Bette Midler proved a more than suitable fill-in for Emily Blunt (or Julie Andrews) as she informally inherited the role of Mary Poppins for a performance of the nominated song “The Place Where Lost Things Go” at the Academy Awards Sunday night — although no one would mistake her cleavage-baring dress for a nanny’s uniform.

Midler adopted a colorful look, in contrast to the somberness of the ballad, which was written for a scene in which Mary Poppins finds a metaphor to talk to children about their mother’s death. The inherent warmth in her voice made her a solid choice for the gig … as did her previous experience with the song’s co-writer, Marc Shaiman, who accompanied her on piano.

Shaiman is up for for two Oscars this year, contending for best score for “Mary Poppins Returns” as well as sharing the nomination for “Lost Things” with his co-lyricist, Scott Wittman.

Blunt was one of two performers of nominees for best original song who couldn’t or wouldn’t perform on the Oscars, the other being Kendrick Lamar and SZA, who didn’t make themselves available to sing “All the Star” from “Black Panther.” In Blunt’s case, rumor had it that, not usually being a singer, she didn’t want to subject herself to a live performance on the telecast, even though songwriters Shaiman and Wittman said the actress has perfect pitch. In any case, a substitute was needed, and it wasn’t a huge surprise that the task fell to Midler. Her collaborations with Shaiman go at least as far back as the memorable serenade she gave Johnny Carson in the final week of his “Tonight Show” hosting duties).

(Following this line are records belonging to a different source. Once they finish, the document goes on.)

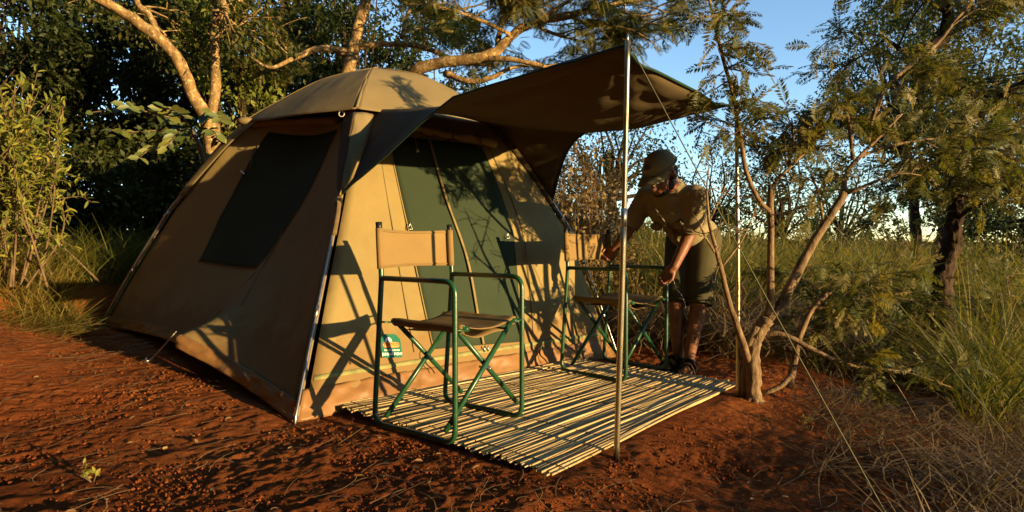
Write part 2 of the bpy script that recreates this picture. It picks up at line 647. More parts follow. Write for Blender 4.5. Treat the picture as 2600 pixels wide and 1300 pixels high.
def build_ground():
    xs = axis(-3.4, 2.4, 0.0125, -700, 700)
    ys = axis(1.3, 4.6, 0.0125, -300, 1200)
    X, Y = np.meshgrid(xs, ys)
    Z = ground_base(X, Y)
    near = np.exp(-np.maximum(np.hypot(X, Y - 2.5) - 4, 0) / 4)
    m = flat_mask(X, Y)
    clod0 = sstep(0.50, 0.78, noise(X * 1.7, Y * 1.7, seed=13))
    n = (fbm(X * 2.6, Y * 2.6, 2, 21) - 0.5) * 0.022
    n += (fbm(X * 13, Y * 13, 3, 31) - 0.5) * 0.013 * (0.25 + 1.1 * clod0)
    n += (noise(X * 38, Y * 38, seed=52) - .5) * 0.006
    rid = 1 - np.abs(2 * fbm(X * 24, Y * 24, 3, 41) - 1)
    clod = sstep(0.52, 0.80, noise(X * 2.2, Y * 2.2, seed=3))      # patches of looser, cloddier soil
    n += (rid - 0.75) * 0.011 * (0.15 + clod)
    n += (noise(X * 75, Y * 75, seed=51) - 0.5) * 0.008 * (0.35 + clod)
    # footprints and scuffs in the foreground
    for k in range(26):
        cx, cy = U(-2.4, 1.6), U(1.45, 2.5)
        a = U(0, PI); l, w = U(.10, .16), U(.035, .055)
        dx = (X - cx) * math.cos(a) + (Y - cy) * math.sin(a); dy = -(X - cx) * math.sin(a) + (Y - cy) * math.cos(a)
        q = (dx / l) ** 2 + (dy / w) ** 2
        n += -0.007 * np.exp(-q * 1.2) + 0.004 * np.exp(-(np.sqrt(q) - 1.35) ** 2 * 7)
    Z = Z + n * near * (1 - 0.93 * m) - 0.006 * m
    nx, ny = len(xs), len(ys)
    V = np.stack([X, Y, Z], -1).reshape(-1, 3)
    i = (np.arange(ny - 1)[:, None] * nx + np.arange(nx - 1)[None]).ravel()
    Q = np.stack([i, i + 1, i + nx + 1, i + nx], 1)
    o = link('ground', quad_mesh('ground', V, Q, M_SOIL, smooth=True))
    tag(o, kind='structure')
    o['label'] = 'bare red earth around the tent'
    return o


build_ground()

# ------------------------------------------------------------------ tent
PROF = {
    'A': [(0, 0), (.234, .597), (.424, 1.07), (.659, 1.676), (.864, 1.997), (1, 2.10)],
    'B': [(0, 0), (.085, .43), (.172, .83), (.239, 1.03), (.333, 1.28), (.44, 1.53), (.60, 1.80), (.8, 2.01), (1, 2.10)],
    'C': [(0, .148), (.0885, .483), (.241, 1.0), (.304, 1.175), (.456, 1.56), (.55, 1.728), (.6325, 1.832), (.775, 1.99), (.869, 2.055), (1, 2.10)],
    'D': [(0, .12), (.1, .5), (.25, 1.03), (.44, 1.53), (.60, 1.80), (.8, 2.01), (1, 2.10)],
}
FOOT = {'A': TA, 'B': TB, 'C': TC, 'D': TD}
POLE = {}
for k_, pr in PROF.items():
    pts = np.array([[*(FOOT[k_][:2] * (1 - t) + APEX[:2] * t), z] for t, z in pr])
    POLE[k_] = smooth_line(pts, 200)


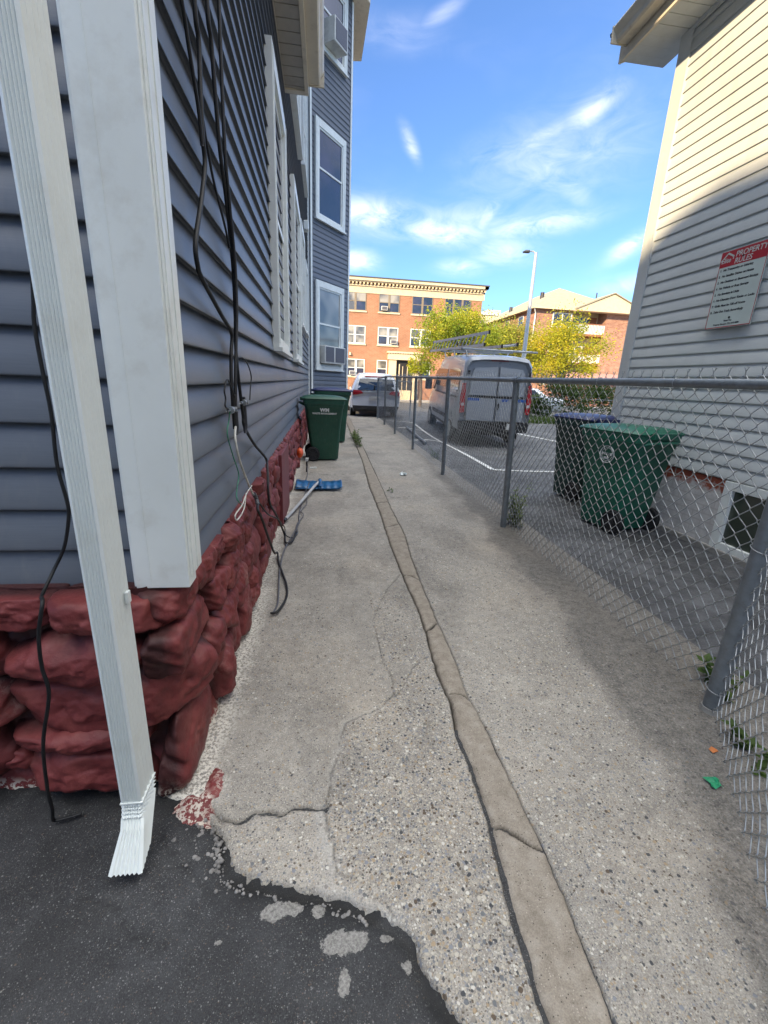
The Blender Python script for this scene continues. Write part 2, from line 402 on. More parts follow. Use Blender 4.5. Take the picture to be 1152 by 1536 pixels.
# foliage
def leafmat(name,a,b,c):
    t=NT(name); g=t.geo(); oi=t.new('ShaderNodeNewGeometry')
    n=t.noise(g,.75,3,.6); f=t.noise(g,7,2)
    col=t.ramp(t.math('ADD',t.math('MULTIPLY',n,.65),t.math('MULTIPLY',f,.35)),[(.36,a),(.5,b),(.62,c)])
    t.out(col,.6,None,0,.3)
    tr=t.new('ShaderNodeBsdfTranslucent'); t.link(col,tr.inputs[0]); mx=t.new('ShaderNodeMixShader'); mx.inputs[0].default_value=.4
    o=t.n['Material Output']; t.link(t.b.outputs[0],mx.inputs[1]); t.link(tr.outputs[0],mx.inputs[2]); t.link(mx.outputs[0],o.inputs[0])
    return t.m
M['leaf_a']=leafmat('locust_leaves',(.10,.17,.018),(.26,.32,.025),(.52,.46,.03))
M['leaf_b']=leafmat('olive_leaves',(.15,.18,.035),(.26,.27,.045),(.42,.36,.06))
M['leaf_c']=leafmat('gold_leaves',(.14,.20,.02),(.38,.38,.025),(.64,.50,.03))
M['leaf_weed']=leafmat('weed_leaves',(.04,.08,.018),(.08,.13,.03),(.15,.19,.05))
M['leaf_dark']=leafmat('shrub_leaves',(.03,.06,.015),(.06,.10,.02),(.11,.15,.03))
M['bark']=simple('bark',(.11,.085,.06),.9,var=.3,scale=12)
# ------------------------------------------------------------------ camera
cd=bpy.data.cameras.new('camera'); cam=bpy.data.objects.new('camera',cd); COL.objects.link(cam); scene.camera=cam
cd.sensor_fit='VERTICAL'; cd.sensor_height=36; cd.lens=652.6*36/1536; cd.clip_start=.02; cd.clip_end=2000
def ray(u,v): return Vector((u-576.,-(v-768.),-652.6))
Zc=-ray(481,2940).normalized(); Yc=ray(487,568); Yc=(Yc-Zc*Yc.dot(Zc)).normalized(); Xc=Yc.cross(Zc)
Rm=Matrix((Xc,Yc,Zc))   # rows: world axes in camera space -> world = Rm @ cam
cam.matrix_world=Matrix.Translation((0,0,1.4))@Rm.to_4x4()
# ------------------------------------------------------------------ world and sun
SUN_EL,SUN_ROT=R_(23),R_(225)
w=bpy.data.worlds.new('World'); scene.world=w; w.use_nodes=True
nt=w.node_tree; nn=nt.nodes; ll=nt.links
bg=nn['Background']; bg.inputs[1].default_value=.08
sky=nn.new('ShaderNodeTexSky'); sky.sky_type='NISHITA'; sky.sun_disc=False; sky.sun_elevation=SUN_EL; sky.sun_rotation=SUN_ROT
sky.air_density=1.0; sky.dust_density=.25; sky.ozone_density=3.0; sky.altitude=20
tc=nn.new('ShaderNodeTexCoord')
def wn(t_,**k):
    n=nn.new(t_)
    for a,b in k.items(): setattr(n,a,b)
    return n
def wm(op,a,b=None,clamp=False):
    m=wn('ShaderNodeMath',operation=op,use_clamp=clamp)
    for i,v in ((0,a),(1,b)):
        if v is None: continue
        if isinstance(v,bpy.types.NodeSocket): ll.new(v,m.inputs[i])
        else: m.inputs[i].default_value=v
    return m.outputs[0]
sx=wn('ShaderNodeSeparateXYZ'); ll.new(tc.outputs['Generated'],sx.inputs[0])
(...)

Shaiman and Wittman had been aghast at the idea that their song was set to be cut with the Oscars, along with the nominated tunes from “RBG” and “The Ballad of Buster Scruggs.” They’ve credited Lady Gaga for standing up for the songs that were destined to be axed. In the end, Midler substituting for Blunt provided an extra publicity bonus that couldn’t have hurt, even if it made the show run three minutes longer.